Thursday, March 31, 2011


THE ADVENTURES OF SIR GAWAIN THE TRUE is a slightly updated retelling of the classic British fable of Sir Gawain and the Green Knight. Among the Knights of the Round Table, there is only one who is undefeated: Sir Gawain. His reputation has earned him the title of “the Undefeated.” However, like many of the King Arthur’s Knights, Sir Gawain isn’t the most polite person and after saving a young woman from a nasty dragon, he unintentionally disrespects her. Sir Gawain’s other fault is that he is rash to make an oath. This gets him into trouble when at a Christmas feast a Green Knight arrives and challenges to Sir Gawain to a contest of blows. He instructs Gawain to chop off his head. Gawain doesn’t know what to think, but the knight insists and Gawain has already made a promise to do it. So, Gawain does. The knight’s head rolls off, then his body picks it up and carries it under his arm. The knight then tells Gawain he will meet him a year from now at a specific place, the Green Chapel, to return the blow Gawain has given him. The Green Knight then rides away. Time ticks on and as the date that Gawain must meet his fate draws near, Arthur and his knights set on a quest to find a way to prevent Gawain from literally losing his head.
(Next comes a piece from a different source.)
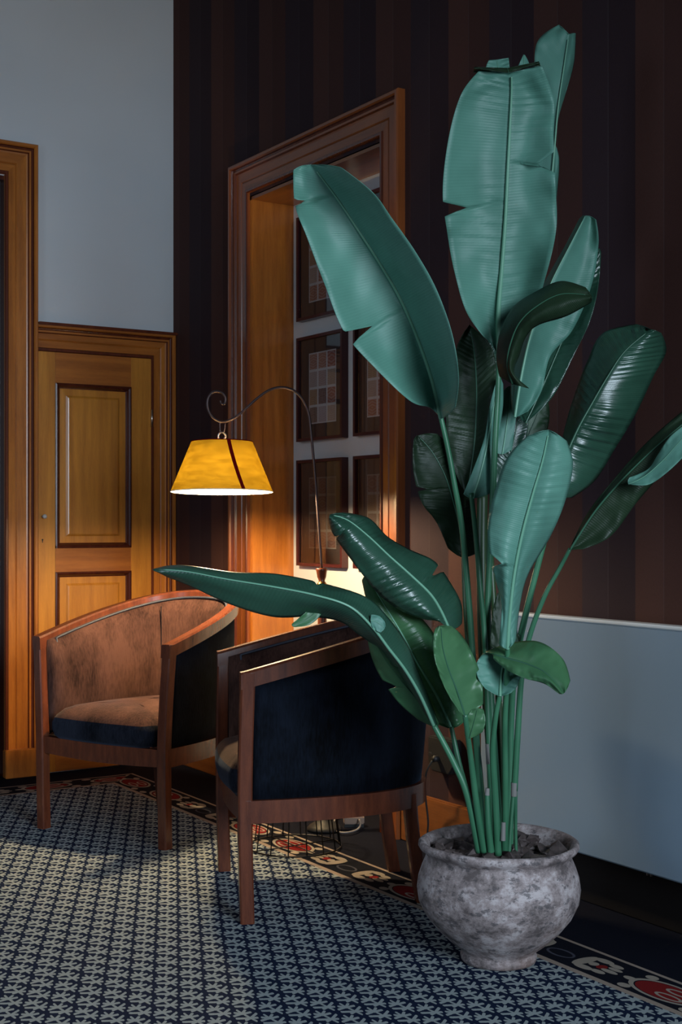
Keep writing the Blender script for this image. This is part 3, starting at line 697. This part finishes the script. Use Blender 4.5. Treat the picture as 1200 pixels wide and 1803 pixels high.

Morris telling of the story brings together just the right balance between humor and drama. The story is accompanied by illustration by Aaron Renier which parallel that balance. The story diverges from the original poem of “Sir Gawain and the Green Knight”, but not in an offsetting way; instead of drastically altering the text, Morris just embellishes things here and there (such as with the dragon and the lady prologue).

I enjoyed reading THE ADVENTURES OF SIR GAWAIN THE TRUE. After reading the book, I have since learned that Gerald Morris has written other books about Arthur and his knights. I enjoyed this book so much that I look forward to finding those other tales by Morris and reading them for myself.